Descriptions, Reviews, Etc.
Publisher Description:
A real-life thriller in the vein of The Devil in the White City, Kate Winkler Dawson's debut Death in the Air is a gripping, historical narrative of a serial killer, an environmental disaster, and an iconic city struggling to regain its footing.

London was still recovering from the devastation of World War II when another disaster hit: for five long days in December 1952, a killer smog held the city firmly in its grip and refused to let go. Day became night, mass transit ground to a halt, criminals roamed the streets, and some 12,000 people died from the poisonous air. But in the chaotic aftermath, another killer was stalking the streets, using the fog as a cloak for his crimes.

All across London, women were going missing--poor women, forgotten women. Their disappearances caused little alarm, but each of them had one thing in common: they had the misfortune of meeting a quiet, unassuming man, John Reginald Christie, who invited them back to his decrepit Notting Hill flat during that dark winter. They never left.

The eventual arrest of the Beast of Rillington Place caused a media frenzy: were there more bodies buried in the walls, under the floorboards, in the back garden of this house of horrors? Was it the fog that had caused Christie to suddenly snap? And what role had he played in the notorious double murder that had happened in that same apartment building not three years before--a murder for which another, possibly innocent, man was sent to the gallows?

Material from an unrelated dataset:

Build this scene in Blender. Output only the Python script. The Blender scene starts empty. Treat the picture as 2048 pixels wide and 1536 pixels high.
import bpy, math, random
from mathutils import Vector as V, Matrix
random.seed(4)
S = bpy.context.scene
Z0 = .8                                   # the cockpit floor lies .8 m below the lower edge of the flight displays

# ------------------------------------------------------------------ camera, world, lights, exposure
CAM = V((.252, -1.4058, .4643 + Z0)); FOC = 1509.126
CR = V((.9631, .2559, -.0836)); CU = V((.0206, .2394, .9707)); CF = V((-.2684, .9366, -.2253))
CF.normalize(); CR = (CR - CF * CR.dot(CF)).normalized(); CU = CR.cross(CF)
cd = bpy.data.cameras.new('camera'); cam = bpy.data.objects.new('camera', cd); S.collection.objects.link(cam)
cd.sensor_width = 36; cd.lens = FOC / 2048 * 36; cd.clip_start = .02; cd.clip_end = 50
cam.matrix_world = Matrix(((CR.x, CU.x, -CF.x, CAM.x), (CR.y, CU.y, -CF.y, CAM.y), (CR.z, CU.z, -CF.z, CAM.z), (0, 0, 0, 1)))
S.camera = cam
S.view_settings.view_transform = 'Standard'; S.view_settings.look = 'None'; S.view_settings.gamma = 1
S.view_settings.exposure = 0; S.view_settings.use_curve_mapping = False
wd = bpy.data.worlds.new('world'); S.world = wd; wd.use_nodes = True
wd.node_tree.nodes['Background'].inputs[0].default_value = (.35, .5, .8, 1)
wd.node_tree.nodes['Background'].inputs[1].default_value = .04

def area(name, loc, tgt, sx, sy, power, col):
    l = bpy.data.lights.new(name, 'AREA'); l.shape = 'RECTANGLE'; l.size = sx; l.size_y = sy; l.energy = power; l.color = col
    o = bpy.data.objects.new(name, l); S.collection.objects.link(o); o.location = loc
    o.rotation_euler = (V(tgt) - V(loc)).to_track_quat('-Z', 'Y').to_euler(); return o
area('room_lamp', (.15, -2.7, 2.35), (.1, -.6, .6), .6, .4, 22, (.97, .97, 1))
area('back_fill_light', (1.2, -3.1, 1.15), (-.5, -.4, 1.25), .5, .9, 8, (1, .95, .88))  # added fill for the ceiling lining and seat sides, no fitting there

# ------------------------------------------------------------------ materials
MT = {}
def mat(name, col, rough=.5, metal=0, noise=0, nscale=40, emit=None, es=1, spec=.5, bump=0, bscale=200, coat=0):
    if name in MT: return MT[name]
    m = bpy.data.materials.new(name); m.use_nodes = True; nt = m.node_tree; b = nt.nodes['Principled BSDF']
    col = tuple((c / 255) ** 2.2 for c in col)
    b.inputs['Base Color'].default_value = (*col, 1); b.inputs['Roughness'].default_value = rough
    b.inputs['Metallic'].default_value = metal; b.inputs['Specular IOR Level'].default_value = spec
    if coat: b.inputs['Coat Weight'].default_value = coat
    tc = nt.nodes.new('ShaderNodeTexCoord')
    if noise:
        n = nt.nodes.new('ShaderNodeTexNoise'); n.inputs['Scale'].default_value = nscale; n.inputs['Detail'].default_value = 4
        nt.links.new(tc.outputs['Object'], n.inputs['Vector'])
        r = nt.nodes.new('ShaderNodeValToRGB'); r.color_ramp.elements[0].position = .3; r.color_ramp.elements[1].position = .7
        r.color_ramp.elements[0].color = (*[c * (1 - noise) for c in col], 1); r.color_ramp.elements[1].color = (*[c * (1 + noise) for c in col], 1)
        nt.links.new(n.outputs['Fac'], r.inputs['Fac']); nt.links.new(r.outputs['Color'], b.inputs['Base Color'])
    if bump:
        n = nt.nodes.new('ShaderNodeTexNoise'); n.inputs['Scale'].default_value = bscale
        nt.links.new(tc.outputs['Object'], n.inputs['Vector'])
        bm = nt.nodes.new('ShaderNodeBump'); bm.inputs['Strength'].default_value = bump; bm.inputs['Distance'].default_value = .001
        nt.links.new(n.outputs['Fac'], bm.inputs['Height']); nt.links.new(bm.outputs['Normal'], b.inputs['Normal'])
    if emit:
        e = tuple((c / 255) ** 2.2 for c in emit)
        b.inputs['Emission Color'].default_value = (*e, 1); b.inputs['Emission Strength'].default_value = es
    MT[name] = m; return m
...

The Great Smog of 1952 remains the deadliest air pollution disaster in world history, and John Reginald Christie is still one of the most unfathomable serial killers of modern times. Journalist Kate Winkler Dawson braids these strands together into a taut, compulsively readable true crime thriller about a man who changed the fate of the death penalty in the UK, and an environmental catastrophe with implications that still echo today.